» REQUIRED TASK: Copy out exactly the lines from the start of the data to the line containing "sky.dust_density = 1.0". Include both.

----------------

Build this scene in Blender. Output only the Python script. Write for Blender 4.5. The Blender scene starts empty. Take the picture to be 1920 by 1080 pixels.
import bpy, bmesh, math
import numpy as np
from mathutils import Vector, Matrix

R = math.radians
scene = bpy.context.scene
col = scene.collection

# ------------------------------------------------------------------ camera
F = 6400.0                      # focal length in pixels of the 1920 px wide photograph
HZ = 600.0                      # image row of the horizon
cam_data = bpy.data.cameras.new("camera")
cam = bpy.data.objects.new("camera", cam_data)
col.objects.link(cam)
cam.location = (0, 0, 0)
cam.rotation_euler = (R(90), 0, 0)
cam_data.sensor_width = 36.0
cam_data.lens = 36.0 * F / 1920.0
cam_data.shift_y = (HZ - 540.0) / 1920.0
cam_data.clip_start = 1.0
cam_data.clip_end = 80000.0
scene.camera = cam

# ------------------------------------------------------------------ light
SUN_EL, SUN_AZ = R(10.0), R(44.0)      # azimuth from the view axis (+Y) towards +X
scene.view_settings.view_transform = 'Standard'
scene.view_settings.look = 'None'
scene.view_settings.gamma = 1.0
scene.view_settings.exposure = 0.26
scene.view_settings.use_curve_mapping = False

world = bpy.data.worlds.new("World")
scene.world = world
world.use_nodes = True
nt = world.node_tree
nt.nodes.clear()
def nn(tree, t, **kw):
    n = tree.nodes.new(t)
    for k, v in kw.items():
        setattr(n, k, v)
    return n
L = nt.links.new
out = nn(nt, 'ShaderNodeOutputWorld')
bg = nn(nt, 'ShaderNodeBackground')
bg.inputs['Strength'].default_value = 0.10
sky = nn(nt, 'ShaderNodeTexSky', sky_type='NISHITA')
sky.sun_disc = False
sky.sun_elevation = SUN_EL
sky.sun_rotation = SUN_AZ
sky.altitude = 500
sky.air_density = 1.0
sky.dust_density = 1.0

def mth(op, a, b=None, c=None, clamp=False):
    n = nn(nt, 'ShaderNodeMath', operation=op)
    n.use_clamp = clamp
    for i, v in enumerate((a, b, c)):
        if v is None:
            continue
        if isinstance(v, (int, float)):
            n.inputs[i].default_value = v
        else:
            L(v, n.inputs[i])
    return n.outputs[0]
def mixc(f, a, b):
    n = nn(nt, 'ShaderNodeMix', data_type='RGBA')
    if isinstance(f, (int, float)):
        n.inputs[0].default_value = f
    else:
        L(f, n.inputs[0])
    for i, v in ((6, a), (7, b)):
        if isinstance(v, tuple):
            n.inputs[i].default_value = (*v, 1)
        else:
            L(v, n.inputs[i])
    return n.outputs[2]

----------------

» SOLUTION:
Build this scene in Blender. Output only the Python script. Write for Blender 4.5. The Blender scene starts empty. Take the picture to be 1920 by 1080 pixels.
import bpy, bmesh, math
import numpy as np
from mathutils import Vector, Matrix

R = math.radians
scene = bpy.context.scene
col = scene.collection

# ------------------------------------------------------------------ camera
F = 6400.0                      # focal length in pixels of the 1920 px wide photograph
HZ = 600.0                      # image row of the horizon
cam_data = bpy.data.cameras.new("camera")
cam = bpy.data.objects.new("camera", cam_data)
col.objects.link(cam)
cam.location = (0, 0, 0)
cam.rotation_euler = (R(90), 0, 0)
cam_data.sensor_width = 36.0
cam_data.lens = 36.0 * F / 1920.0
cam_data.shift_y = (HZ - 540.0) / 1920.0
cam_data.clip_start = 1.0
cam_data.clip_end = 80000.0
scene.camera = cam

# ------------------------------------------------------------------ light
SUN_EL, SUN_AZ = R(10.0), R(44.0)      # azimuth from the view axis (+Y) towards +X
scene.view_settings.view_transform = 'Standard'
scene.view_settings.look = 'None'
scene.view_settings.gamma = 1.0
scene.view_settings.exposure = 0.26
scene.view_settings.use_curve_mapping = False

world = bpy.data.worlds.new("World")
scene.world = world
world.use_nodes = True
nt = world.node_tree
nt.nodes.clear()
def nn(tree, t, **kw):
    n = tree.nodes.new(t)
    for k, v in kw.items():
        setattr(n, k, v)
    return n
L = nt.links.new
out = nn(nt, 'ShaderNodeOutputWorld')
bg = nn(nt, 'ShaderNodeBackground')
bg.inputs['Strength'].default_value = 0.10
sky = nn(nt, 'ShaderNodeTexSky', sky_type='NISHITA')
sky.sun_disc = False
sky.sun_elevation = SUN_EL
sky.sun_rotation = SUN_AZ
sky.altitude = 500
sky.air_density = 1.0
sky.dust_density = 1.0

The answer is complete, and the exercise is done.